- **WHAT THIS TASK INVOLVES**:
Extract all of the entries and give them again, word for word.

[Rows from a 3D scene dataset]
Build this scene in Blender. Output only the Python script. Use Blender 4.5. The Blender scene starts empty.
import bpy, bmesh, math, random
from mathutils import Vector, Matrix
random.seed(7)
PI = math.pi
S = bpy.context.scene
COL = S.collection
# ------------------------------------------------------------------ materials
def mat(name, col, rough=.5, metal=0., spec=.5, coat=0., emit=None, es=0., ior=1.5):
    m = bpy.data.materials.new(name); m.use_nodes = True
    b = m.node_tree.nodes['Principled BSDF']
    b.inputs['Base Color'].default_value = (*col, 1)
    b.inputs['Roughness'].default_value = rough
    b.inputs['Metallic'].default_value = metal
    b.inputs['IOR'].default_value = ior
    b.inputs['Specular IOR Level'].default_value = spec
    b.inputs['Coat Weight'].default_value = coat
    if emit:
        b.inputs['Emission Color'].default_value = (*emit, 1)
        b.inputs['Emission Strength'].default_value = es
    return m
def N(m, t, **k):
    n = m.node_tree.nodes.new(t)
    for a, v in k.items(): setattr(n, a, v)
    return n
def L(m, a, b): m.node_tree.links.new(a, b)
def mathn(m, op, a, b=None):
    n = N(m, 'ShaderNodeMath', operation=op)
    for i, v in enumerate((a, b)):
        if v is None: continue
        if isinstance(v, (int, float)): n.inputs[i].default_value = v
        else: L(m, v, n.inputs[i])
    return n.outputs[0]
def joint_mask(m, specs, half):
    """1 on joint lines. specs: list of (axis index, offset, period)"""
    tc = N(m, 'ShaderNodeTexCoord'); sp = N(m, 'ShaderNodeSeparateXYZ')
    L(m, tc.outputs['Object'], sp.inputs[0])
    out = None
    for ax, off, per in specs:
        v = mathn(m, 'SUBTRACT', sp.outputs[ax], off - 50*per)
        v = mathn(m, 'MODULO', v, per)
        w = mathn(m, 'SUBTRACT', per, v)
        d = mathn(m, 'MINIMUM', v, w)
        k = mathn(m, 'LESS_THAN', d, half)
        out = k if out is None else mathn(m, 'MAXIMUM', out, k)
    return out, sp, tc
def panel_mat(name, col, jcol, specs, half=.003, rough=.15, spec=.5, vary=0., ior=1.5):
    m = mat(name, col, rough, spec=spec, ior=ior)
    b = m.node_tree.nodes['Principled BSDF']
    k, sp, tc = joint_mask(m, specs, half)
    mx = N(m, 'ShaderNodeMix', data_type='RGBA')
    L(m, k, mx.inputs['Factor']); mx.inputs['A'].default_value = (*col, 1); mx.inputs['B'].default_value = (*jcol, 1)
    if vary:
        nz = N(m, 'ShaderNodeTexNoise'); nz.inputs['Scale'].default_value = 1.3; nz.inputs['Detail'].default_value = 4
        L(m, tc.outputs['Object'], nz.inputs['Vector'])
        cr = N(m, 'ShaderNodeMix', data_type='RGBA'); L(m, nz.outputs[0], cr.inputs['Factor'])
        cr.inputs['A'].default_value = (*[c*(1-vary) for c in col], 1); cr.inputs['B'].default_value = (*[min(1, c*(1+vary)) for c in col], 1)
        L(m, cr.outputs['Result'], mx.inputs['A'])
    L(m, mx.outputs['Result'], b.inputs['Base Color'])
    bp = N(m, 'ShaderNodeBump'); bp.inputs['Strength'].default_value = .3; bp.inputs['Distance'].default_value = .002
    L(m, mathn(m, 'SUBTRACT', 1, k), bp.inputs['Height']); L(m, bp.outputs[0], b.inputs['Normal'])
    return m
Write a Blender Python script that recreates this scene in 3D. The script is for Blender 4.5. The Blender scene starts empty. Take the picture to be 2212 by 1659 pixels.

- **WORKED ANSWER**:
Build this scene in Blender. Output only the Python script. Use Blender 4.5. The Blender scene starts empty.
import bpy, bmesh, math, random
from mathutils import Vector, Matrix
random.seed(7)
PI = math.pi
S = bpy.context.scene
COL = S.collection
# ------------------------------------------------------------------ materials
def mat(name, col, rough=.5, metal=0., spec=.5, coat=0., emit=None, es=0., ior=1.5):
    m = bpy.data.materials.new(name); m.use_nodes = True
    b = m.node_tree.nodes['Principled BSDF']
    b.inputs['Base Color'].default_value = (*col, 1)
    b.inputs['Roughness'].default_value = rough
    b.inputs['Metallic'].default_value = metal
    b.inputs['IOR'].default_value = ior
    b.inputs['Specular IOR Level'].default_value = spec
    b.inputs['Coat Weight'].default_value = coat
    if emit:
        b.inputs['Emission Color'].default_value = (*emit, 1)
        b.inputs['Emission Strength'].default_value = es
    return m
def N(m, t, **k):
    n = m.node_tree.nodes.new(t)
    for a, v in k.items(): setattr(n, a, v)
    return n
def L(m, a, b): m.node_tree.links.new(a, b)
def mathn(m, op, a, b=None):
    n = N(m, 'ShaderNodeMath', operation=op)
    for i, v in enumerate((a, b)):
        if v is None: continue
        if isinstance(v, (int, float)): n.inputs[i].default_value = v
        else: L(m, v, n.inputs[i])
    return n.outputs[0]
def joint_mask(m, specs, half):
    """1 on joint lines. specs: list of (axis index, offset, period)"""
    tc = N(m, 'ShaderNodeTexCoord'); sp = N(m, 'ShaderNodeSeparateXYZ')
    L(m, tc.outputs['Object'], sp.inputs[0])
    out = None
    for ax, off, per in specs:
        v = mathn(m, 'SUBTRACT', sp.outputs[ax], off - 50*per)
        v = mathn(m, 'MODULO', v, per)
        w = mathn(m, 'SUBTRACT', per, v)
        d = mathn(m, 'MINIMUM', v, w)
        k = mathn(m, 'LESS_THAN', d, half)
        out = k if out is None else mathn(m, 'MAXIMUM', out, k)
    return out, sp, tc
def panel_mat(name, col, jcol, specs, half=.003, rough=.15, spec=.5, vary=0., ior=1.5):
    m = mat(name, col, rough, spec=spec, ior=ior)
    b = m.node_tree.nodes['Principled BSDF']
    k, sp, tc = joint_mask(m, specs, half)
    mx = N(m, 'ShaderNodeMix', data_type='RGBA')
    L(m, k, mx.inputs['Factor']); mx.inputs['A'].default_value = (*col, 1); mx.inputs['B'].default_value = (*jcol, 1)
    if vary:
        nz = N(m, 'ShaderNodeTexNoise'); nz.inputs['Scale'].default_value = 1.3; nz.inputs['Detail'].default_value = 4
        L(m, tc.outputs['Object'], nz.inputs['Vector'])
        cr = N(m, 'ShaderNodeMix', data_type='RGBA'); L(m, nz.outputs[0], cr.inputs['Factor'])
        cr.inputs['A'].default_value = (*[c*(1-vary) for c in col], 1); cr.inputs['B'].default_value = (*[min(1, c*(1+vary)) for c in col], 1)
        L(m, cr.outputs['Result'], mx.inputs['A'])
    L(m, mx.outputs['Result'], b.inputs['Base Color'])
    bp = N(m, 'ShaderNodeBump'); bp.inputs['Strength'].default_value = .3; bp.inputs['Distance'].default_value = .002
    L(m, mathn(m, 'SUBTRACT', 1, k), bp.inputs['Height']); L(m, bp.outputs[0], b.inputs['Normal'])
    return m
Write a Blender Python script that recreates this scene in 3D. The script is for Blender 4.5. The Blender scene starts empty. Take the picture to be 2212 by 1659 pixels.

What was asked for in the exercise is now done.